[begin RECORDED DATA]

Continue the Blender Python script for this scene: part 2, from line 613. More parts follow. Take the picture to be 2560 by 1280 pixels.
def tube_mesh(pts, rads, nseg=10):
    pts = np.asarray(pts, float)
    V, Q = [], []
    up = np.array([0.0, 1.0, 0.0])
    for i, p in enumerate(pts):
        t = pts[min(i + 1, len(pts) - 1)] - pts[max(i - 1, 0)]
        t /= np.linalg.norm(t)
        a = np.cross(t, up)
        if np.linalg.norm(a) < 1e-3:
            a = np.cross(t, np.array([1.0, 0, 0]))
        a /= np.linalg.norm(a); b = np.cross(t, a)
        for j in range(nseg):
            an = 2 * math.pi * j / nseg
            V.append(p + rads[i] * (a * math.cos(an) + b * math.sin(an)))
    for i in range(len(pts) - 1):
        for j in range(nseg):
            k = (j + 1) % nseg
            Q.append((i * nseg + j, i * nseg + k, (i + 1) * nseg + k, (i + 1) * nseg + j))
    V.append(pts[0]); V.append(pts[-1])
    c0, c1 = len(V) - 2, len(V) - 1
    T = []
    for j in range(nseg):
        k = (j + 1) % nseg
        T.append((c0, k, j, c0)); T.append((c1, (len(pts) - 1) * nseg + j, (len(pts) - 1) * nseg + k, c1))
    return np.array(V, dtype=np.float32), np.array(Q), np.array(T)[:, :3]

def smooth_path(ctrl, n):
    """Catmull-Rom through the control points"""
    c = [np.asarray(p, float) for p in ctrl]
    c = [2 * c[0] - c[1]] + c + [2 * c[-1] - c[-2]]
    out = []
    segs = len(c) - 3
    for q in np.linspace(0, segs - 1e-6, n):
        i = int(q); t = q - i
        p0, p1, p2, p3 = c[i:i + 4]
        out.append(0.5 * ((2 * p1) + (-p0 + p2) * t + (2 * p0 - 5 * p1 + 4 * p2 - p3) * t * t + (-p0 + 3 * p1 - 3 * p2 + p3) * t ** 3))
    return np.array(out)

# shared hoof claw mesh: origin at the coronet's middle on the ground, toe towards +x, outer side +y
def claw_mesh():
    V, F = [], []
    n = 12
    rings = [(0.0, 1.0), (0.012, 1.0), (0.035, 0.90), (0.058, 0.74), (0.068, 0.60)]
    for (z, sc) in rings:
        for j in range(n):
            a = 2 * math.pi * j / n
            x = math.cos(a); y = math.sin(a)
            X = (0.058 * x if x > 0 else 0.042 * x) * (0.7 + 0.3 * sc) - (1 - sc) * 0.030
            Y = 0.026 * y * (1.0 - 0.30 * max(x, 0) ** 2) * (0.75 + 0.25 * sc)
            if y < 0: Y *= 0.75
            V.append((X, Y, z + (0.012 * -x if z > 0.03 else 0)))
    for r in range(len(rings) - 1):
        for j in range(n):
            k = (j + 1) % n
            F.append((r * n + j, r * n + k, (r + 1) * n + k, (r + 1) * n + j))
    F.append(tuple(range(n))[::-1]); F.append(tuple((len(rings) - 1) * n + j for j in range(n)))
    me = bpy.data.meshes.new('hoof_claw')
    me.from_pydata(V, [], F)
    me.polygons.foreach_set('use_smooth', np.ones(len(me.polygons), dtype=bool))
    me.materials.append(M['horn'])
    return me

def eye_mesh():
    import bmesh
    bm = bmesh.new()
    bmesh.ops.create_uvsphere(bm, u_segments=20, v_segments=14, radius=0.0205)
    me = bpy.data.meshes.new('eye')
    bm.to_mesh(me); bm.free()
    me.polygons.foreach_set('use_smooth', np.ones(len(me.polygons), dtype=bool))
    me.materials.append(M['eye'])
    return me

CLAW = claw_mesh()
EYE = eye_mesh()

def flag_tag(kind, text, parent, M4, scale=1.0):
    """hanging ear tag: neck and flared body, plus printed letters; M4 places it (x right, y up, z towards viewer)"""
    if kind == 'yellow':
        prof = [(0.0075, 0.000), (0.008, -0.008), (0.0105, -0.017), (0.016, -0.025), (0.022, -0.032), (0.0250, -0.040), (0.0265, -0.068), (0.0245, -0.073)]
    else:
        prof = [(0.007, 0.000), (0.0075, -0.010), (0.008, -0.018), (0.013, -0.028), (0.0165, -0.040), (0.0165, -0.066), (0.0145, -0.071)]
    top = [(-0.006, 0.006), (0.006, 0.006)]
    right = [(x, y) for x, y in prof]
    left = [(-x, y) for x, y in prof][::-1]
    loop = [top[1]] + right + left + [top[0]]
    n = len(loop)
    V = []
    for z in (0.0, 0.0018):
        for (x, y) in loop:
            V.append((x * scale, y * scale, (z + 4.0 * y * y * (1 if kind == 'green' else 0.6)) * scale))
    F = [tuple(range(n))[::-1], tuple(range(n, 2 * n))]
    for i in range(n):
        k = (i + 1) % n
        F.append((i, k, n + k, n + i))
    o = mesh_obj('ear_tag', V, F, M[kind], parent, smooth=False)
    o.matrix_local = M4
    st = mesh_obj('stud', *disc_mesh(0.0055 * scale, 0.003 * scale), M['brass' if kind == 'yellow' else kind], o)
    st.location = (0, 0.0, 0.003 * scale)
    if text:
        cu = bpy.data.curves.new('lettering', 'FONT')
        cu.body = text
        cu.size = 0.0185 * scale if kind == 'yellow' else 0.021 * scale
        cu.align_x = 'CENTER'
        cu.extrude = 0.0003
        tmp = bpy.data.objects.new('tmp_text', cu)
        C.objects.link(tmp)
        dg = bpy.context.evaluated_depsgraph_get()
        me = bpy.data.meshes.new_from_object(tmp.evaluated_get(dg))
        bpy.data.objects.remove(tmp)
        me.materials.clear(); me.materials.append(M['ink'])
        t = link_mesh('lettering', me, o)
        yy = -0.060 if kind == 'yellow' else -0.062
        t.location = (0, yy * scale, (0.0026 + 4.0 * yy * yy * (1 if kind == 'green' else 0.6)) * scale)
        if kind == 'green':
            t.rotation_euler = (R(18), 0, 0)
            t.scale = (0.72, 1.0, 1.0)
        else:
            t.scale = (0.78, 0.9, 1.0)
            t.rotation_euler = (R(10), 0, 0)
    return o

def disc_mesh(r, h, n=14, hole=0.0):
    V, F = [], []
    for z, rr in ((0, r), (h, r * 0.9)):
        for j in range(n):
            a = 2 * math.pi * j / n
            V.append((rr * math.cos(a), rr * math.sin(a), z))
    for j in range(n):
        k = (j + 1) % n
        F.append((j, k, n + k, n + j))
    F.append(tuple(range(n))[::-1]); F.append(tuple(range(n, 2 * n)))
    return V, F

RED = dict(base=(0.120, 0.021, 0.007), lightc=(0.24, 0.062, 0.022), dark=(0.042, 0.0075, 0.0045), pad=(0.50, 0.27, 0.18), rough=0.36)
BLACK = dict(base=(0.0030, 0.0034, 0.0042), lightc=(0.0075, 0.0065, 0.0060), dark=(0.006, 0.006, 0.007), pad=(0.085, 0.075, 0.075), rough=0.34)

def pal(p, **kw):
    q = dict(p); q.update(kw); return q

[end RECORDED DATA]

> EXERCISE:
Print the listing above in full, exactly as it is.

> RESULT FOR THIS EXERCISE:
Continue the Blender Python script for this scene: part 2, from line 613. More parts follow. Take the picture to be 2560 by 1280 pixels.
def tube_mesh(pts, rads, nseg=10):
    pts = np.asarray(pts, float)
    V, Q = [], []
    up = np.array([0.0, 1.0, 0.0])
    for i, p in enumerate(pts):
        t = pts[min(i + 1, len(pts) - 1)] - pts[max(i - 1, 0)]
        t /= np.linalg.norm(t)
        a = np.cross(t, up)
        if np.linalg.norm(a) < 1e-3:
            a = np.cross(t, np.array([1.0, 0, 0]))
        a /= np.linalg.norm(a); b = np.cross(t, a)
        for j in range(nseg):
            an = 2 * math.pi * j / nseg
            V.append(p + rads[i] * (a * math.cos(an) + b * math.sin(an)))
    for i in range(len(pts) - 1):
        for j in range(nseg):
            k = (j + 1) % nseg
            Q.append((i * nseg + j, i * nseg + k, (i + 1) * nseg + k, (i + 1) * nseg + j))
    V.append(pts[0]); V.append(pts[-1])
    c0, c1 = len(V) - 2, len(V) - 1
    T = []
    for j in range(nseg):
        k = (j + 1) % nseg
        T.append((c0, k, j, c0)); T.append((c1, (len(pts) - 1) * nseg + j, (len(pts) - 1) * nseg + k, c1))
    return np.array(V, dtype=np.float32), np.array(Q), np.array(T)[:, :3]

def smooth_path(ctrl, n):
    """Catmull-Rom through the control points"""
    c = [np.asarray(p, float) for p in ctrl]
    c = [2 * c[0] - c[1]] + c + [2 * c[-1] - c[-2]]
    out = []
    segs = len(c) - 3
    for q in np.linspace(0, segs - 1e-6, n):
        i = int(q); t = q - i
        p0, p1, p2, p3 = c[i:i + 4]
        out.append(0.5 * ((2 * p1) + (-p0 + p2) * t + (2 * p0 - 5 * p1 + 4 * p2 - p3) * t * t + (-p0 + 3 * p1 - 3 * p2 + p3) * t ** 3))
    return np.array(out)

# shared hoof claw mesh: origin at the coronet's middle on the ground, toe towards +x, outer side +y
def claw_mesh():
    V, F = [], []
    n = 12
    rings = [(0.0, 1.0), (0.012, 1.0), (0.035, 0.90), (0.058, 0.74), (0.068, 0.60)]
    for (z, sc) in rings:
        for j in range(n):
            a = 2 * math.pi * j / n
            x = math.cos(a); y = math.sin(a)
            X = (0.058 * x if x > 0 else 0.042 * x) * (0.7 + 0.3 * sc) - (1 - sc) * 0.030
            Y = 0.026 * y * (1.0 - 0.30 * max(x, 0) ** 2) * (0.75 + 0.25 * sc)
            if y < 0: Y *= 0.75
            V.append((X, Y, z + (0.012 * -x if z > 0.03 else 0)))
    for r in range(len(rings) - 1):
        for j in range(n):
            k = (j + 1) % n
            F.append((r * n + j, r * n + k, (r + 1) * n + k, (r + 1) * n + j))
    F.append(tuple(range(n))[::-1]); F.append(tuple((len(rings) - 1) * n + j for j in range(n)))
    me = bpy.data.meshes.new('hoof_claw')
    me.from_pydata(V, [], F)
    me.polygons.foreach_set('use_smooth', np.ones(len(me.polygons), dtype=bool))
    me.materials.append(M['horn'])
    return me

def eye_mesh():
    import bmesh
    bm = bmesh.new()
    bmesh.ops.create_uvsphere(bm, u_segments=20, v_segments=14, radius=0.0205)
    me = bpy.data.meshes.new('eye')
    bm.to_mesh(me); bm.free()
    me.polygons.foreach_set('use_smooth', np.ones(len(me.polygons), dtype=bool))
    me.materials.append(M['eye'])
    return me

CLAW = claw_mesh()
EYE = eye_mesh()

def flag_tag(kind, text, parent, M4, scale=1.0):
    """hanging ear tag: neck and flared body, plus printed letters; M4 places it (x right, y up, z towards viewer)"""
    if kind == 'yellow':
        prof = [(0.0075, 0.000), (0.008, -0.008), (0.0105, -0.017), (0.016, -0.025), (0.022, -0.032), (0.0250, -0.040), (0.0265, -0.068), (0.0245, -0.073)]
    else:
        prof = [(0.007, 0.000), (0.0075, -0.010), (0.008, -0.018), (0.013, -0.028), (0.0165, -0.040), (0.0165, -0.066), (0.0145, -0.071)]
    top = [(-0.006, 0.006), (0.006, 0.006)]
    right = [(x, y) for x, y in prof]
    left = [(-x, y) for x, y in prof][::-1]
    loop = [top[1]] + right + left + [top[0]]
    n = len(loop)
    V = []
    for z in (0.0, 0.0018):
        for (x, y) in loop:
            V.append((x * scale, y * scale, (z + 4.0 * y * y * (1 if kind == 'green' else 0.6)) * scale))
    F = [tuple(range(n))[::-1], tuple(range(n, 2 * n))]
    for i in range(n):
        k = (i + 1) % n
        F.append((i, k, n + k, n + i))
    o = mesh_obj('ear_tag', V, F, M[kind], parent, smooth=False)
    o.matrix_local = M4
    st = mesh_obj('stud', *disc_mesh(0.0055 * scale, 0.003 * scale), M['brass' if kind == 'yellow' else kind], o)
    st.location = (0, 0.0, 0.003 * scale)
    if text:
        cu = bpy.data.curves.new('lettering', 'FONT')
        cu.body = text
        cu.size = 0.0185 * scale if kind == 'yellow' else 0.021 * scale
        cu.align_x = 'CENTER'
        cu.extrude = 0.0003
        tmp = bpy.data.objects.new('tmp_text', cu)
        C.objects.link(tmp)
        dg = bpy.context.evaluated_depsgraph_get()
        me = bpy.data.meshes.new_from_object(tmp.evaluated_get(dg))
        bpy.data.objects.remove(tmp)
        me.materials.clear(); me.materials.append(M['ink'])
        t = link_mesh('lettering', me, o)
        yy = -0.060 if kind == 'yellow' else -0.062
        t.location = (0, yy * scale, (0.0026 + 4.0 * yy * yy * (1 if kind == 'green' else 0.6)) * scale)
        if kind == 'green':
            t.rotation_euler = (R(18), 0, 0)
            t.scale = (0.72, 1.0, 1.0)
        else:
            t.scale = (0.78, 0.9, 1.0)
            t.rotation_euler = (R(10), 0, 0)
    return o

def disc_mesh(r, h, n=14, hole=0.0):
    V, F = [], []
    for z, rr in ((0, r), (h, r * 0.9)):
        for j in range(n):
            a = 2 * math.pi * j / n
            V.append((rr * math.cos(a), rr * math.sin(a), z))
    for j in range(n):
        k = (j + 1) % n
        F.append((j, k, n + k, n + j))
    F.append(tuple(range(n))[::-1]); F.append(tuple(range(n, 2 * n)))
    return V, F

RED = dict(base=(0.120, 0.021, 0.007), lightc=(0.24, 0.062, 0.022), dark=(0.042, 0.0075, 0.0045), pad=(0.50, 0.27, 0.18), rough=0.36)
BLACK = dict(base=(0.0030, 0.0034, 0.0042), lightc=(0.0075, 0.0065, 0.0060), dark=(0.006, 0.006, 0.007), pad=(0.085, 0.075, 0.075), rough=0.34)

def pal(p, **kw):
    q = dict(p); q.update(kw); return q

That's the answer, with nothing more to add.